Rocinha et son voisinage aisé
Rio de Janeiro, Brésil.
« S'il vous plaît, si vous apercevez quelqu'un avec un fusil à la main, ne le prenez pas en photo. »
Sur les sages paroles de notre guide, nous entrons de manière brusque dans la plus grande favela de Rio de Janeiro ; à dos de motocyclettes conduites par des fous du guidon !
Des gars nous conduisent au point le plus haut du quartier. C'est comme ça, ici, ils font office de remonte-pente. Assis derrière le chauffeur, je m'agrippe à ce que je peux sans oser me tenir après le gars. À peine le temps de fermer mes doigts sur les petites poignées de métal qu'il met le gaz au fond. À une vitesse folle, dépassant tout le monde à gauche à droite, sens inverse en veux-tu, dans une courbe, entre deux camions, tasse-toi matante, on parcourt la route sinueuse pendant quelques minutes qui déroulent parfois au ralenti. Je pleure de vent dans les yeux. J'ai la face dans la tempête. Je n'ai pas de casque. Faudrait pas que ma mère sache ça.
J'attends les filles avec impatience. C'est une Japonaise qui arrive en deuxième ; elle est blanche comme du riz, incertaine de ses émotions. Elle ne se sentait vraiment pas comme un poisson dans l'eau. Par chance que la situation n'a pas tourné au vinaigre.
J'ai tu le goût de sushi moi ?
Enfin, revenons à ladite favela. Nous sommes en plein cœur de Rocinha, le plus grand bidonville de Rio. Autour de 200 000 habitants qui vivent entassés sur un flanc de montagne dans des conditions qui sont loin d'être exceptionnelles, mais bien moins pires que je m'imaginais. Certaines rues sont asphaltées, les maisons sont presque toutes cimentées et illégalement reliées au réseau électrique. Le problème que je vois, c'est les égouts à ciel ouvert, la gestion des déchets et le manque en eau courante. Ils se débrouillent souvent en récupérant l’eau de pluie, chose que tous devraient faire, mais pour les égouts et les déchets, on repassera. Le guide nous assure que d'autres favelas sont bien plus crasses que celle-ci.
Rocinha est synonyme d'espoir pour ses cinq cents petites sœurs. Elle est l'hôte d'une multitude de petits et plus grands business émergeants des talents cachés sous les préjugés. Je pense entre autres à une organisation de femmes qui emploie maintenant plus de 100 d'entre elles dans la production d'artisanat et dans la couture allant même jusqu'à produire pour de grands designers tel que Paul Smith. (Coopa-Roca) Nous avons personnellement visité un atelier à plus petite échelle de jeunes artistes de la rue qui se sont partis en affaires. Pas mal ce qu'ils font. (ArtFavela)
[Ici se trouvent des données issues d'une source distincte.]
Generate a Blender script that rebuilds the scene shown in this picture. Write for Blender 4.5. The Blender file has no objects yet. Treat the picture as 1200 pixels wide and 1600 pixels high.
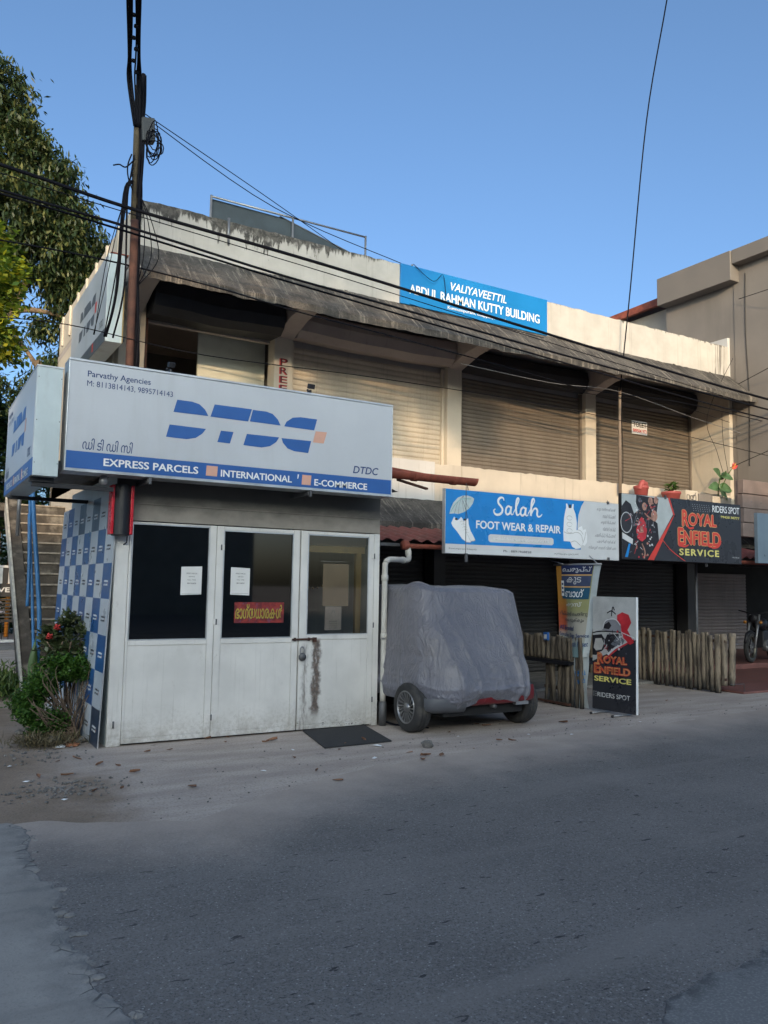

Reste que le problème majeur des favelas est qu'elles sont en majorité contrôlées par des gangs de trafiquants de drogue. Les amis des amis (Amigos dos Amigos) contrôlent Rocinha, de la vente de drogue jusqu'au câble TV. Imaginez si le câble de Québec était contrôlé par des « badboys ».
« Au programme, ce soir à Radio-Cannabis;
19h00 : Jean-Luc Mongramme en entrevue exclusive à Les Francs Tireurs
20h00 : Maman Dion cuisine la pomme grenade.
21h00 : (Cinéma) Mari a un je ne sais quoi.
23h00 : 110 pour sang »
Je blague, mais la situation n'est pas drôle. Les favelas sont un problème majeur au Brésil. Le petit pourcentage de bandits influence la vie de tous les autres. N'importe quand, une guerre peut éclater dans des favelas où vivent des familles normales et paisibles. Les armes qui, selon notre guide, proviennent du Paraguay, sont parfois de calibre démesuré allant du M-16, au AK-47 jusqu'aux grenades. Certains jeunes dès le très bas âge intègrent le réseau de trafiquants en tant que guetteurs aux entrées de la favela. Armés d'un walkie-talkie, ils peuvent sonner l'alerte d'une présence policière ou de quelconque menace. Ayant fait leurs preuves, ils peuvent alors accéder au poste de vendeurs de drogues, pour ensuite évoluer dans l'organisation d'opérations et enfin, s'il ne sont pas déjà morts ou arrêtés (en moyenne entre 16 et 30 ans), ils pourront peut-être devenir chefs. Bref, beaucoup de possibilités d'avancement.
Sinon, les jeunes normaux font ce qu'ils peuvent pour gagner leur vie malgré la discrimination qu'ils subissent. On nous dit qu'un jeune venant d'une favela est rapidement reconnu par les autres de classe moyenne (entre guillemets) notamment à cause de leur parlé qui est différent. Heureusement que le surf et le football sont là pour unir les jeunes peu importe leur provenance.